Israeli Defense Minister Wins Leadership of Moderate Labor Party
JERUSALEM – Israel's defense minister won the leadership of the fractured Labor Party, party officials said early Thursday, bolstering Prime Minister Ariel Sharon's governing coalition.
Binyamin Ben-Eliezer's victory followed a contentious four-month battle over primary results and a partial revote. His opponent, Parliament Speaker Avraham Burg, wanted his moderate party to quit Sharon's coalition, charging that by its presence, Labor has given harsh policies against the Palestinians a measure of justification.
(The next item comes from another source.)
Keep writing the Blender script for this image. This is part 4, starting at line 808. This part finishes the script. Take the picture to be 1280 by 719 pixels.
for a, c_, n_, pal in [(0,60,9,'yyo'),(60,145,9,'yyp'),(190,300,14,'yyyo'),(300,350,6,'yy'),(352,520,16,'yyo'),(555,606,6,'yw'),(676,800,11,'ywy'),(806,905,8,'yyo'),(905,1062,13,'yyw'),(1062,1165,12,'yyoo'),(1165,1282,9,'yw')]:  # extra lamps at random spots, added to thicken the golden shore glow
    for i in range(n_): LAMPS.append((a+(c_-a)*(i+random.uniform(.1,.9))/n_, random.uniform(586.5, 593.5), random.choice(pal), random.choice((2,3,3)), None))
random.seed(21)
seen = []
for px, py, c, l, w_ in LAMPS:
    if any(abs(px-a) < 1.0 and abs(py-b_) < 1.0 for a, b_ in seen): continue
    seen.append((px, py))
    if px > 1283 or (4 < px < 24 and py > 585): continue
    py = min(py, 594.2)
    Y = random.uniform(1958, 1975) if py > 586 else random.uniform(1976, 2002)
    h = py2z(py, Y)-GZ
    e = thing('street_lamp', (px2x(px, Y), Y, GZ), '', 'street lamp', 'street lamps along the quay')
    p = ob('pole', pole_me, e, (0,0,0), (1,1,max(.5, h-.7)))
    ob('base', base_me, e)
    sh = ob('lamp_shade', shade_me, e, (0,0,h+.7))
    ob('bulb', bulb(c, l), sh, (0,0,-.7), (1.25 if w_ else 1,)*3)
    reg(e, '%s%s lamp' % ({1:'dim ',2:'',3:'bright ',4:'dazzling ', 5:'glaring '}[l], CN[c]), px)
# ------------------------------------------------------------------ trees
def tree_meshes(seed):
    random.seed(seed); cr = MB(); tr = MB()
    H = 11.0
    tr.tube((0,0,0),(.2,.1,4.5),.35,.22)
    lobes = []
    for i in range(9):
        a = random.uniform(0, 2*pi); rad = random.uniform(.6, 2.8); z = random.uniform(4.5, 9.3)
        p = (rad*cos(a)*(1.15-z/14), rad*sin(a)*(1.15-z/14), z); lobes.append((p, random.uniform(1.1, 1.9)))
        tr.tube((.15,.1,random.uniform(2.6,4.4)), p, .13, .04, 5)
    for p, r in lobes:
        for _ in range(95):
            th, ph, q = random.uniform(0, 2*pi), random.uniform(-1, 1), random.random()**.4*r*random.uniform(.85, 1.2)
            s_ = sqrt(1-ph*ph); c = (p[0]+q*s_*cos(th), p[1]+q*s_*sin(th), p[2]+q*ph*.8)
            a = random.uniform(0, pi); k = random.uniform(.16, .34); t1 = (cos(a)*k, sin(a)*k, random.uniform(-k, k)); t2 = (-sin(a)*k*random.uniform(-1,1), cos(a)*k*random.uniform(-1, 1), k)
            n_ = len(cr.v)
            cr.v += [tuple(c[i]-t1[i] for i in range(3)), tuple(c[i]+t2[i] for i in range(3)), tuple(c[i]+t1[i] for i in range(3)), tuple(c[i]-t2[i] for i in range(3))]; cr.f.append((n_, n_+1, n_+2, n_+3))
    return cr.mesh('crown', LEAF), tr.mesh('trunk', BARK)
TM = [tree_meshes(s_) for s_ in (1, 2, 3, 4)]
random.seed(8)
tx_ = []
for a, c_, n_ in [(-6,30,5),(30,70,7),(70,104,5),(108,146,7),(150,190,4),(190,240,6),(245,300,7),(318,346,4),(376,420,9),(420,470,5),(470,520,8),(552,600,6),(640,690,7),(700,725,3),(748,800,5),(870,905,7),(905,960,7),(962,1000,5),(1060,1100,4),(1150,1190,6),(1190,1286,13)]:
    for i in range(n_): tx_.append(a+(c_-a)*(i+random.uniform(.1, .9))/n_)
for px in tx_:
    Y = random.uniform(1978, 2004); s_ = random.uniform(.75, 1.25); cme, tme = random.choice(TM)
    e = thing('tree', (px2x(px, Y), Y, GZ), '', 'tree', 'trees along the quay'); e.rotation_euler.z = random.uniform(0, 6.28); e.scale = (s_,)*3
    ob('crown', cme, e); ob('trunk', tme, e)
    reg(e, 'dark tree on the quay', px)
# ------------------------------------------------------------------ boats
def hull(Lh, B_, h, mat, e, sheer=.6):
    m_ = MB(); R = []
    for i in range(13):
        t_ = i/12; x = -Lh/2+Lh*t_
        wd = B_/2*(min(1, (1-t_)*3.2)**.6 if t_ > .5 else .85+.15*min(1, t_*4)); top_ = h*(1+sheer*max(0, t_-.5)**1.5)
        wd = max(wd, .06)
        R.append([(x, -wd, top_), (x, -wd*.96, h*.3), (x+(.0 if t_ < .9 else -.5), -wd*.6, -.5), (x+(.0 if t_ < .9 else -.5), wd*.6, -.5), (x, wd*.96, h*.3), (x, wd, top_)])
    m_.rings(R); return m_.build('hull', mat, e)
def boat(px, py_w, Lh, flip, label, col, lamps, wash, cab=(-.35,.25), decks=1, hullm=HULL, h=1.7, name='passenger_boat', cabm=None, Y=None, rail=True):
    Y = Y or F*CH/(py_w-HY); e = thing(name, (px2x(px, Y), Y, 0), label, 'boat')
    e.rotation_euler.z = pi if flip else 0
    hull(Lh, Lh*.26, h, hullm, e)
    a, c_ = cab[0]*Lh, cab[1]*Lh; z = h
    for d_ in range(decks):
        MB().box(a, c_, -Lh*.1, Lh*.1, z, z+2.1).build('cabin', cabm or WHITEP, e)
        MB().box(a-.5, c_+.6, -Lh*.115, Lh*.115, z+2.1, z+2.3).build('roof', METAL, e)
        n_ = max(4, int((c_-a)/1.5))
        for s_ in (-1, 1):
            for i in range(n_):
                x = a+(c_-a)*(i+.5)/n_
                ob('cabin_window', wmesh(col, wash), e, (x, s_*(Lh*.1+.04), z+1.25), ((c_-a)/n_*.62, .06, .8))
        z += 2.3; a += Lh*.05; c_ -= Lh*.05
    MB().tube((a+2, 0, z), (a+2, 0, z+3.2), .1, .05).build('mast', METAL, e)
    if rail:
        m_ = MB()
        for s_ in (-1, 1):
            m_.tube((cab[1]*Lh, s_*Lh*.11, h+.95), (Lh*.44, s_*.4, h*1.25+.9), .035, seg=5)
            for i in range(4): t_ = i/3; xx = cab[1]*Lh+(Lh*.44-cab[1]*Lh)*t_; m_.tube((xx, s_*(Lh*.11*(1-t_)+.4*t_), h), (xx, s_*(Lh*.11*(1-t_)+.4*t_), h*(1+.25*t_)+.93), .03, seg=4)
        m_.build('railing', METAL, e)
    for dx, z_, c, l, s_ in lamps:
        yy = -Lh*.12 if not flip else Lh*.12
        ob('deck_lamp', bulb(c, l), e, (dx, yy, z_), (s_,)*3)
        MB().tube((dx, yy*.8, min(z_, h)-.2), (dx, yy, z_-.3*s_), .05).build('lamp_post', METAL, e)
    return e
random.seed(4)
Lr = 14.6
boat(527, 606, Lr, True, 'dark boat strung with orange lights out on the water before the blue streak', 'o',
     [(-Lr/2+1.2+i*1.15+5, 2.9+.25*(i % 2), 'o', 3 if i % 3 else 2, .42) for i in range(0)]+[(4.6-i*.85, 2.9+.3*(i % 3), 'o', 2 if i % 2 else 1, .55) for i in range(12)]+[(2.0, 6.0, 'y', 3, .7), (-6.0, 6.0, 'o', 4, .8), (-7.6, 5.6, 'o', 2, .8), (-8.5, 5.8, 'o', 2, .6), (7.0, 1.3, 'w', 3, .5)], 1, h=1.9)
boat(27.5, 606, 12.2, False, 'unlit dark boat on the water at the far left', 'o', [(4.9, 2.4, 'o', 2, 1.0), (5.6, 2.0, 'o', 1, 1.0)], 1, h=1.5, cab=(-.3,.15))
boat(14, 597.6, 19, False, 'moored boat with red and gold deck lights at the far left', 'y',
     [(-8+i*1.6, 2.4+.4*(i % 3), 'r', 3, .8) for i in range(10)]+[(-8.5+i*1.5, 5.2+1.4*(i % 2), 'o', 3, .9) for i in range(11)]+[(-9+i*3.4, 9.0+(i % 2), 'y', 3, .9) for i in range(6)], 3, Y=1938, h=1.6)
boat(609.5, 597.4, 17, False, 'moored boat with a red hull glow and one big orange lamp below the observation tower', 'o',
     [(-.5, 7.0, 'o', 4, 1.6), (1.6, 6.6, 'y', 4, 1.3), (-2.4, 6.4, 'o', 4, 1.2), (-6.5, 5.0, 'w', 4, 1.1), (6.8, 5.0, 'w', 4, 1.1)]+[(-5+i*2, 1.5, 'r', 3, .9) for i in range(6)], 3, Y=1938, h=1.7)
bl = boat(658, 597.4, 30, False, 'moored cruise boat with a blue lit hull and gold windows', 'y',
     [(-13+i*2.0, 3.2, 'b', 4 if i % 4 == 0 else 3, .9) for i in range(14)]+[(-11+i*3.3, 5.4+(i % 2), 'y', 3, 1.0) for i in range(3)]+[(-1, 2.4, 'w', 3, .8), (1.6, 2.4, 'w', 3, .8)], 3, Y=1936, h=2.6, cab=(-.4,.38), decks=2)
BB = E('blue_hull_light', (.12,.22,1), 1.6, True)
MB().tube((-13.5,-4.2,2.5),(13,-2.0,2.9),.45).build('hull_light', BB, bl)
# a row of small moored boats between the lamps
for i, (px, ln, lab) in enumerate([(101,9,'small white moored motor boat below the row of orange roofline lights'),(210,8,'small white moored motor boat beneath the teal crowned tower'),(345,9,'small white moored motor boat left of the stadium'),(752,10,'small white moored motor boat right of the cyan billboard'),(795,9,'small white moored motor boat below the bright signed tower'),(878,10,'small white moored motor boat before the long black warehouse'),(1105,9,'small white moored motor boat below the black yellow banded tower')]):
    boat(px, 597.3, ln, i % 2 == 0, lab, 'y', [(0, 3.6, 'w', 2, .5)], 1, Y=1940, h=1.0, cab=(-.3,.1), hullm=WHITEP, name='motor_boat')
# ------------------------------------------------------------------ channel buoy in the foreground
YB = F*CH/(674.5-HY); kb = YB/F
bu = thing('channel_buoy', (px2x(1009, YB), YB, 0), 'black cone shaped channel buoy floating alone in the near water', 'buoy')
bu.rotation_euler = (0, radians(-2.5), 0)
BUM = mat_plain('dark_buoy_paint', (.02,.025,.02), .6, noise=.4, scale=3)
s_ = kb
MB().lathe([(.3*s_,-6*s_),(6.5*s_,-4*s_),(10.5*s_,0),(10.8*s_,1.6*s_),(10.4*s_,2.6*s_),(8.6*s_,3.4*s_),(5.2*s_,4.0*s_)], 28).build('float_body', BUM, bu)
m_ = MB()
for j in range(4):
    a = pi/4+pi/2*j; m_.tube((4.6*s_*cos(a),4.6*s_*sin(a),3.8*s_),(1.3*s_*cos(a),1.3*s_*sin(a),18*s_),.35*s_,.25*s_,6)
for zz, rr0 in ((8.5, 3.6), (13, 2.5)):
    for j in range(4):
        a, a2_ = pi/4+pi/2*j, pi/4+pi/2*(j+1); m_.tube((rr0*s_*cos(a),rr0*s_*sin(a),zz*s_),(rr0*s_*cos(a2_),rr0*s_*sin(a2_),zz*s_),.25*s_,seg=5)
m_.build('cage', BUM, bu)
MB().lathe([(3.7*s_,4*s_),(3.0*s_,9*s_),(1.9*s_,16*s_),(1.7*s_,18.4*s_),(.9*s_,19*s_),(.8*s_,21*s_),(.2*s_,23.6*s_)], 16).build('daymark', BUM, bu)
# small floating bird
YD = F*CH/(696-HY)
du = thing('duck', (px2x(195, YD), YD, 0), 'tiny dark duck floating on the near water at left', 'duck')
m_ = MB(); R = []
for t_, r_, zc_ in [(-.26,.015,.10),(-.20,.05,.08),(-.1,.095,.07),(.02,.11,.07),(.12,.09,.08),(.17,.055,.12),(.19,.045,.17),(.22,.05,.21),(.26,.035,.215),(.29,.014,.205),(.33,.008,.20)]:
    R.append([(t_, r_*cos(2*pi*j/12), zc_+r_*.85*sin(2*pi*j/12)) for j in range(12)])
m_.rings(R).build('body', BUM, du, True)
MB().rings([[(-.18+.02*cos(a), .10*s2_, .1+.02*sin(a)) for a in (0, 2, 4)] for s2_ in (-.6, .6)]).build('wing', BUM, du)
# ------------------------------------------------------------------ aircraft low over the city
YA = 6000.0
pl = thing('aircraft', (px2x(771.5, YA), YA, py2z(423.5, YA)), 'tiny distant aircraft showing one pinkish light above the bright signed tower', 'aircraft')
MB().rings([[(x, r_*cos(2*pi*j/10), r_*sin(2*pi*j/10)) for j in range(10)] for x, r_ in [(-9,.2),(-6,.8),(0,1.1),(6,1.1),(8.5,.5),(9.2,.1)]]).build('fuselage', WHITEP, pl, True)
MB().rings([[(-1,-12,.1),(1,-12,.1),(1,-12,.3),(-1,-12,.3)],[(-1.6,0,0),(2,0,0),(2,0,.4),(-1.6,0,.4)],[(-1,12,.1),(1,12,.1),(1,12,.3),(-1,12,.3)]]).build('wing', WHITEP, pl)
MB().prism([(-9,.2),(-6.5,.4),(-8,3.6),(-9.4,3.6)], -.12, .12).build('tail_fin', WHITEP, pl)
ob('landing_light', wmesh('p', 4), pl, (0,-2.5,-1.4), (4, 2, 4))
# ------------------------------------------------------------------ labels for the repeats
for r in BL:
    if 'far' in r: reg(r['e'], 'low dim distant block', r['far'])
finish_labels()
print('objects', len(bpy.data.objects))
However, Ben-Eliezer pledges to keep Labor in Israel's center-right government, at least for now, maintaining that his party has a restraining influence on Sharon and his hard-line allies.
Ben-Eliezer, 65, a career military officer who once served as West Bank military governor, was born in Iraq and immigrated to Israel as a teen-ager in 1950.
Ben-Eliezer pledged to his backers at party headquarters that he would work for unity. Party spokesman Danny Biran said the unofficial vote count showed Ben-Eliezer won the leadership post.
With Ben-Eliezer as defense minister and veteran peace pioneer Shimon Peres as foreign minister, the Labor Party holds key positions in Sharon's Cabinet but has only eight of the 28 votes around the Cabinet table.
Peres has threatened to resign several times over tough Israeli reprisals against Palestinian attacks and Sharon's unwillingness to pursue peace negotiations with the Palestinians until all violence stops.
Peres and Labor say peace talks are the only way to end 15 months of conflict that have taken 242 lives on the Israeli side and 850 on the Palestinian side.
Ben-Eliezer and Burg faced off in a primary election Sept. 4, but no victor was announced though Burg had a small lead after the votes were counted. The two sides charged each other with election fraud, and a new election was called for Wednesday in a few dozen voting stations.
However, the minority Druze community, which handed Burg his advantage in September, announced it would boycott the vote recasting, handing the victory to Ben-Eliezer.
Turnout was low on Wednesday. Burg conceded defeat even before it began. "Ben-Eliezer will be the chairman of the Labor Party," Burg told Army Radio, describing the revote as a "farce."